А еще пару месяцев спустя ему было предложено выбрать один заказ из двух: либо ВЫДУМЫВАЙ увертюру на все то ж 25-летие коронации государя, либо кантату на открытие Храма Христа Спасителя. Оцените реакцию: «…без отвращения нельзя приниматься за музыку, которая предназначена к прославлению того, что, в сущности, нимало не восхищает меня… Ни в юбилее высокопоставленного лица (всегда бывшего мне порядочно антипатичным), ни в Храме, который мне вовсе не нравится, нет ничего такого, что бы могло поддеть мое вдохновение», — писал Петр Ильич одному из друзей. Однако тут же преодолел ОТВРАЩЕНИЕ и создал Торжественную увертюру «1812 год», без которой нынешние американцы просто не могут представить себе Дня ихней Независимости…

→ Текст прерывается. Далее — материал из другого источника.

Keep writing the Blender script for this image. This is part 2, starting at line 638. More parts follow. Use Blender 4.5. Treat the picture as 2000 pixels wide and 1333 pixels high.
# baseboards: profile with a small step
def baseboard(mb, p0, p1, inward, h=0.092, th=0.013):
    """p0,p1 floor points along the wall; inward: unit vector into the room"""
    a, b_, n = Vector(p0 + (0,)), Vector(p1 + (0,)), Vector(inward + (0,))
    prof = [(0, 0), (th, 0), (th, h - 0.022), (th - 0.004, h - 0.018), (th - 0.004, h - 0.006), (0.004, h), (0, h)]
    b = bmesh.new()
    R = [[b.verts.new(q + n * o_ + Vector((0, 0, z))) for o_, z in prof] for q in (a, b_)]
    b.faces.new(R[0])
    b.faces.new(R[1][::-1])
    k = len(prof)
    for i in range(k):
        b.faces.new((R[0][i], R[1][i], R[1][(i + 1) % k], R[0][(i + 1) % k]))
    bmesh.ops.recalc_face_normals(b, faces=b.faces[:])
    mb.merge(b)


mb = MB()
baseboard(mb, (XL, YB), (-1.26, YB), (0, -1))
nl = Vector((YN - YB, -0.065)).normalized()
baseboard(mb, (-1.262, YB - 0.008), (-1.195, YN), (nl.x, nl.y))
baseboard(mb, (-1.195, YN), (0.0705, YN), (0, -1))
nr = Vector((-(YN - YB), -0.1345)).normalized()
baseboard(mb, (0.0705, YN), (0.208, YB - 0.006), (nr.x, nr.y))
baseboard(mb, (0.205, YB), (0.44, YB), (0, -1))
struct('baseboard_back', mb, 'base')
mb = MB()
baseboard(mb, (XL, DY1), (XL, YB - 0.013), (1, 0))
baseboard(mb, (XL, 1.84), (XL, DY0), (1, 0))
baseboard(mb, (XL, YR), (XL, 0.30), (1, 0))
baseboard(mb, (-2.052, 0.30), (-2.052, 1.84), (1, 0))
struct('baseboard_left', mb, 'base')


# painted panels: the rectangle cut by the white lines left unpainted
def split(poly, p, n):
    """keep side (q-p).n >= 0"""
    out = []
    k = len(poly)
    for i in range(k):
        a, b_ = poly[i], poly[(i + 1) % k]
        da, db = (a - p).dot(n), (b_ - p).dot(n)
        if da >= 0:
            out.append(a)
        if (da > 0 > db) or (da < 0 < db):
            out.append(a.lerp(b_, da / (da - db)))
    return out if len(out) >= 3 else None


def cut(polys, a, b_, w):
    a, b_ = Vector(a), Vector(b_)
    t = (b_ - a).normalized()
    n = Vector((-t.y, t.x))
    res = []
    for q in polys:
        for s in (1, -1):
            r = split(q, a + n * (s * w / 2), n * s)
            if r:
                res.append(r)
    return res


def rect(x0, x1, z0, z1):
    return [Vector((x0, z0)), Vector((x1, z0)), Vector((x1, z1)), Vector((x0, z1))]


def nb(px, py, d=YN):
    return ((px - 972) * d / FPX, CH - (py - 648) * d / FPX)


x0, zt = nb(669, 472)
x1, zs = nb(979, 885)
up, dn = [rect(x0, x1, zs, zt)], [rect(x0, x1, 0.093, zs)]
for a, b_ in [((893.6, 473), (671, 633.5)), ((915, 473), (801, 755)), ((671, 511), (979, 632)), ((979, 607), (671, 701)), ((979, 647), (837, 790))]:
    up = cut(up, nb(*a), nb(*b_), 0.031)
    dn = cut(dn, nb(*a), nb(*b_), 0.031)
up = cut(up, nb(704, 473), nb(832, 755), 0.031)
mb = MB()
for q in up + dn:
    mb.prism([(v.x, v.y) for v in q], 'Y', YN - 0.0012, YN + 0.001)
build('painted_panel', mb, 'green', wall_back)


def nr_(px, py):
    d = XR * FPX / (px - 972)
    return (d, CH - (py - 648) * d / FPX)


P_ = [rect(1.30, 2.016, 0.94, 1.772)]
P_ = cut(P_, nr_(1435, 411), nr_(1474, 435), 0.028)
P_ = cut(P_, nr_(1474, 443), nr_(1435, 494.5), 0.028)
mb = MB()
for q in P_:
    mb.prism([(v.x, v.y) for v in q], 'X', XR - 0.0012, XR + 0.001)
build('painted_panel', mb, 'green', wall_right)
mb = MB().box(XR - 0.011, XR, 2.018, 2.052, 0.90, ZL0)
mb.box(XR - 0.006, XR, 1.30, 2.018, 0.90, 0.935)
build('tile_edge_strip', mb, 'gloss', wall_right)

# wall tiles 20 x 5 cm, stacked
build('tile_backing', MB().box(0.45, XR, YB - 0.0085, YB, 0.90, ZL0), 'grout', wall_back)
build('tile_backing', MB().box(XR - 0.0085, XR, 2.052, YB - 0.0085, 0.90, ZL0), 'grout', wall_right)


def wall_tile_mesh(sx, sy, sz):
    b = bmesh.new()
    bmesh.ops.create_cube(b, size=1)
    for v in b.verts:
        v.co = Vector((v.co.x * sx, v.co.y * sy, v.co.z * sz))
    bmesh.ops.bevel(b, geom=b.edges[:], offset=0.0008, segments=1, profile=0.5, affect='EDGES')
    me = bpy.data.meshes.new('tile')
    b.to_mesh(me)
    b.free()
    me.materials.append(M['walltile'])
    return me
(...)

И как тут не вспомнить корсаковского пассажа про КАК БЫ искреннего Чайковского? Этот — такой Чайковский вряд ли сожалел о том, что остался за бортом «кучки», которую правительственная пресса иначе как «поджигателями республики изящных искусств» и не величала…
Ну и в довершение рассказа об искренности героя… Царевы три тысячи годовых были лишь скромным приварком к содержанию, которое Петр Ильич получал от небезызвестной баронессы фон Мекк.
Схоронив в 1876-м вдруг и капитально разбогатевшего супруга — больше, то есть, чем за десять лет до назначения нашему герою царевой пенсии — одинокая Надежда Филаретовна обратила свои взоры на прекрасное. И взоры эти пали на г-на Чайковского…
История их отношений романтизирована до предела. Непосвященные могут сколь угодно долго покупаться на восторженные всхлипы творцов этой «песни любви», мы же хотим поделиться чуть иной взглядом на происходившее. У нас нет никаких сомнений в том, что негетеросексуал Петр Ильич, по меньшей мере, тринадцать лет натурально водил за нос эту довольно непривлекательной наружности женщину. И четыре тома их переписки лишь усугубляют нашу уверенность в таком жестком выводе…
На протяжении всех этих лет Надежда Филаретовна ПЛАТИЛА Чайковскому за его дружбу: по 500 рублей в месяц. Что, заметьте, вдвое превышало обрушившиеся позже на композитора государевы милости. И это помимо русских усадеб и итальянских вилл, снимавшихся ею для удобства дорогого (в буквальном смысле) друга, помимо спонсирования его путешествий по швейцариям и прочим берлинам с парижами, помимо живых цветов, славшихся к каждому новому месту его временного обитания…
Нам говорят: спонсорство — ее личная инициатива. И мы не спорим. Отметив, правда, что г-н Чайковский практически с самого начала этой дружбы по переписке не стесняется просить у расположившейся богачки денег… Бесцеремонные «Попрошу Вас, друг мой, послать мне бюджетную сумму по следующему адресу…» следуют одно за другим…
Нам говорят: Надежда Филаретовна сама настояла на заочном характере общения. Но мы не понимаем, почему должны верить этому. Это трудно стыкуется с тем, что он, не очень-то он комплексуя, сообщает ей о своей, пусть и заведомо фиктивной, а все-таки женитьбе. А она пишет ему потом: «Я ненавидела эту женщину за то, что Вам было с нею нехорошо, но я ненавидела бы ее еще в сто раз больше, если бы Вам с ней было хорошо. Мне казалось, что она отняла у меня то, что может быть только моим, на что я одна имею. Право, потому что люблю Вас, как никто, ценю выше всего на свете… Если Вам неприятно все это узнать, простите мне эту исповедь… Я проговорилась»… Вычеркните эту проговорку, и мы согласимся: да, встреч не хотела она…
Он грозился посвящать «милому бесценному другу» всё, что отныне напишет («Я ей обязан не только жизнью, но и тем, что могу продолжать работать, а это для меня дороже жизни»), а посвятил лишь Четвертую симфонию — анонимно — «моему другу». Так — будто бы по ее же настоянию…
Нам говорят: финансовая помощь баронессы прекратилась лишь оттого, что ее дела пришли в упадок. Господи! Ну надо же было женщине как-то объяснить этому милому господину, что — УЗНАЛА!.. Из письма Петра Ильича брату Анатолию: «Кстати о фон Мекк. Она мне давно не писала, и, конечно, по свойственной мне подозрительности, я уже вообразил, что она меня разлюбила, что она узнала про ТО и хочет прекратить всякие сношения…».